Lloyd Evans Lloyd Evans

Four play | 14 May 2015

Plus: James Graham’s new play, The Angry Brigade at the Bush theatre, is neat but flimsy

The Angry Brigade. Getty Images | Shutterstock | iStock | Alamy 
issue 16 May 2015

If Julian, Dick, George and Anne had become terrorists they’d have called themselves The Angry Brigade. It’s such a Wendy house name. The quartet of violent outcasts met in a Camden squat in the late Sixties and moved to Stoke Newington where they rented a house to deflect unwanted attention. They began planting bombs around London in the hope of jerking the proles from their consumerist trance and sparking a communist war. They preferred catchy locations for their fireworks: the Albert Hall, a BBC film unit, an MP’s garden. And it took the cops ages to track them down and sling them in jail.

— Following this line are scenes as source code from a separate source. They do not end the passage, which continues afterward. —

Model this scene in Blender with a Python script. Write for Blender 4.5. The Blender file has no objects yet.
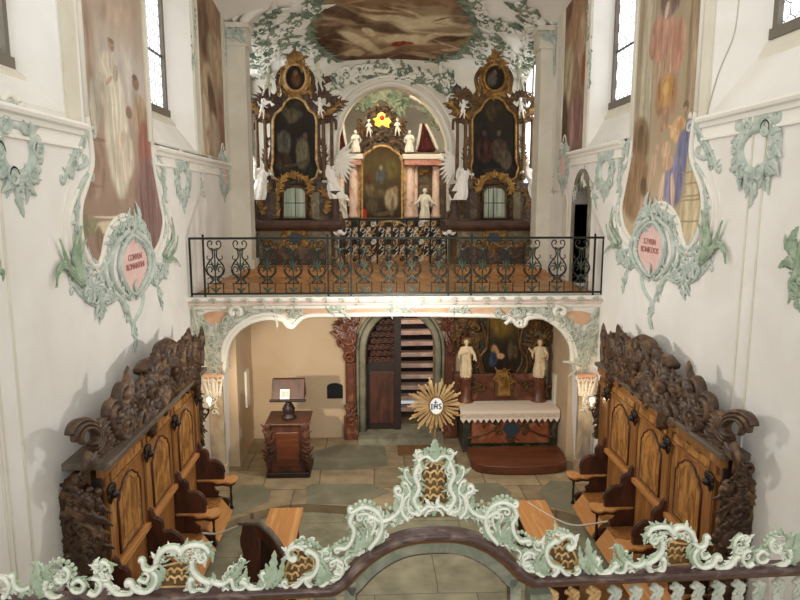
import bpy, math, random
import numpy as np
from mathutils import Vector as V3, Matrix
PI = math.pi
sc = bpy.context.scene
COL = sc.collection

# ---------------------------------------------------------------- camera
FPX = 650.0
CAM = V3((0, 0, 4.8))
PITCH = math.atan(100 / FPX)
YAW = math.atan(25 * math.cos(PITCH) / FPX)
cam_d = bpy.data.cameras.new('camera'); cam = bpy.data.objects.new('camera', cam_d); COL.objects.link(cam)
cam_d.sensor_fit = 'HORIZONTAL'; cam_d.sensor_width = 36; cam_d.lens = 36 * FPX / 800
cam.location = CAM; cam.rotation_euler = (PI / 2 - PITCH, 0, -YAW); cam_d.clip_end = 200
sc.camera = cam
_c, _s, _cp, _sp = math.cos(YAW), math.sin(YAW), math.cos(PITCH), math.sin(PITCH)
FW = V3((_s * _cp, _c * _cp, -_sp)); RT = V3((_c, -_s, 0)); UP = V3((_s * _sp, _c * _sp, _cp))
def ray(px, py): return FW + RT * ((px - 400) / FPX) + UP * ((300 - py) / FPX)
def on(ax, px, py, v):
    d = ray(px, py); return CAM + d * ((v - CAM[ax]) / d[ax])

class Fr:
    """a plane in the place: origin, in-plane axes U, V and outward normal W"""
    def __init__(s, O, U, V):
        s.O = V3(O); s.U = V3(U).normalized(); s.V = V3(V).normalized(); s.W = s.U.cross(s.V)
    def p(s, u, v, w=0): return s.O + s.U * u + s.V * v + s.W * w
    def px(s, x, y):
        d = ray(x, y); t = (s.O - CAM).dot(s.W) / d.dot(s.W); q = CAM + d * t - s.O
        return (q.dot(s.U), q.dot(s.V))
    def pxs(s, pts): return [s.px(*q) for q in pts]

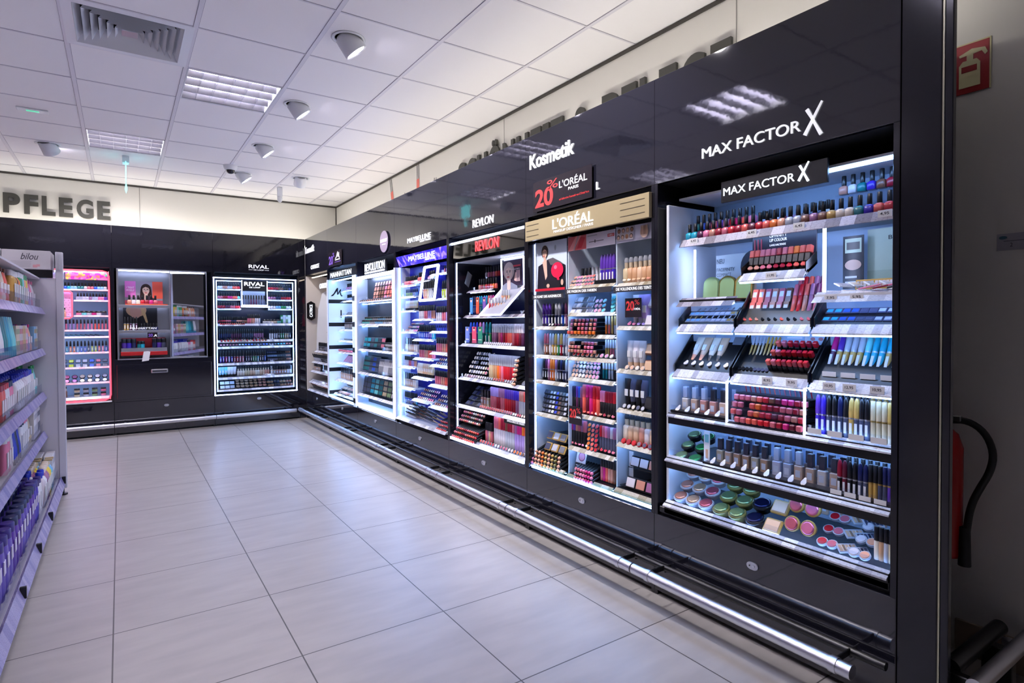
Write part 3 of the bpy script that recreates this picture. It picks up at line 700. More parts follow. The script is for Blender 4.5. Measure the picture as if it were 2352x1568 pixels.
def tray(t, u0, u1, d0, z0, d1, z1, rail=STRIP, board=BLACK, led=LEDB, back=None):
    """sloping tray with side cheeks, price rail and light under the front edge"""
    mb = MB(); mb.add([(u0, d0, z0), (u1, d0, z0), (u1, d1, z1), (u0, d1, z1), (u0, d0, z0 - .012), (u1, d0, z0 - .012), (u1, d1, z1 - .012), (u0, d1, z1 - .012)], [(0, 1, 2, 3), (7, 6, 5, 4), (0, 4, 5, 1), (0, 3, 7, 4), (1, 5, 6, 2), (3, 2, 6, 7)])
    b_ = obj('tray', mb, t, [board])
    for u in (u0, u1 - .004):
        sd = MB(); sd.add([(u, d0 - .01, z0 - .02), (u, d0 - .01, z0 + .03), (u, d1 - .005, z1 + .035), (u, d1, z1 - .012), (u + .004, d0 - .01, z0 - .02), (u + .004, d0 - .01, z0 + .03), (u + .004, d1 - .005, z1 + .035), (u + .004, d1, z1 - .012)],
               [(0, 1, 2, 3), (7, 6, 5, 4), (0, 4, 5, 1), (1, 5, 6, 2), (2, 6, 7, 3)])
        obj('cheek', sd, b_, [board])
    rl = MB(); rl.add([(u0, d0 - .03, z0 - .026), (u1, d0 - .03, z0 - .026), (u1, d0, z0 + .006), (u0, d0, z0 + .006), (u0, d0 - .03, z0 - .031), (u1, d0 - .03, z0 - .031), (u1, d0 + .004, z0), (u0, d0 + .004, z0)],
               [(0, 1, 2, 3), (7, 6, 5, 4), (0, 4, 5, 1), (0, 3, 7, 4), (1, 5, 6, 2)])
    obj('price_rail', rl, b_, [rail])
    if led: obj('light_strip', MB().box(u0 + .004, u1 - .004, d0 - .026, d0 - .014, z0 - .037, z0 - .031), b_, [led])
    return b_
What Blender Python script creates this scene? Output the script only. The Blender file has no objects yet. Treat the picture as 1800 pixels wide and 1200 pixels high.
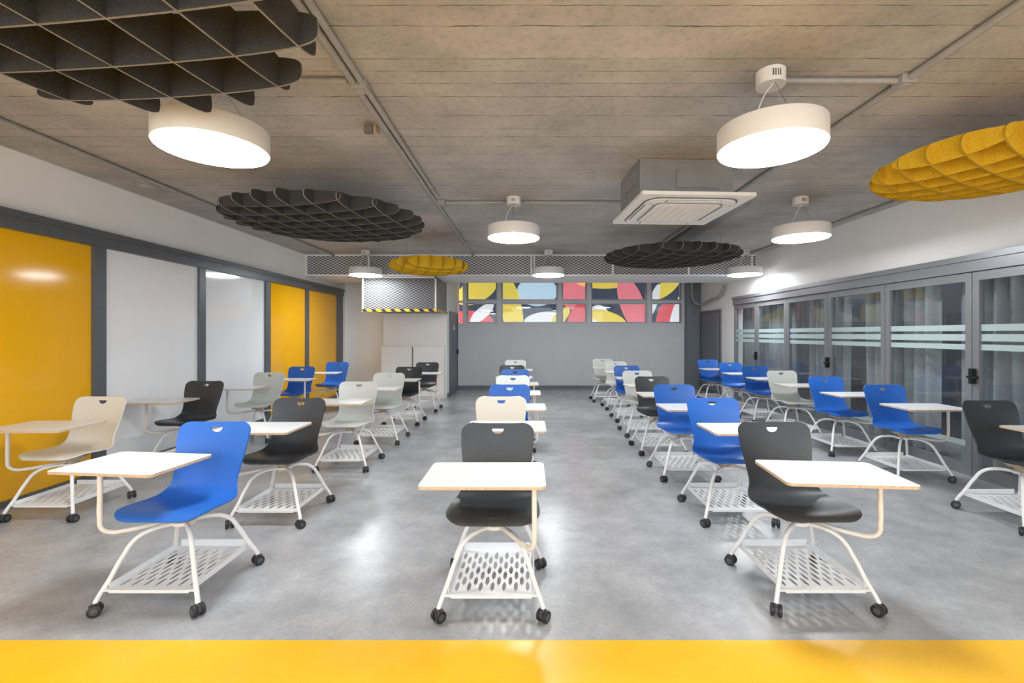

James Graham’s new play uses a neat staging device. There are four terrorists and four detectives, and the same actors play both hunters and quarry. But the sprawling script features a handful of cameo roles as well and this mars the purity of the original scheme. The show might have been better researched. In the 1970s no one said ‘bog-standard’, ‘box-ticking’ or ‘go-to’ (as in ‘expert’). The telephones chirrup with the American, not the British sound-pattern. Ditto the police sirens. Neither of the male actors reaches the minimum height (5 ft 8 inches) stipulated by the Met in those days. And these young thesps are far too fresh and pink-cheeked to play senior detectives at Scotland Yard, so the investigation scenes have an atmosphere of parody that doesn’t suit the material.

Although Graham is a skilful weaver of plot lines, he dispenses with this great talent and offers us a series of busy vignettes. It can feel flimsy. The kindergarten Marxists consist of two Cambridge dropouts and a pair of nice girls from suburbia. They’re all clever, comfortably off and expensively educated, which proves that if you give people everything you make them dissatisfied.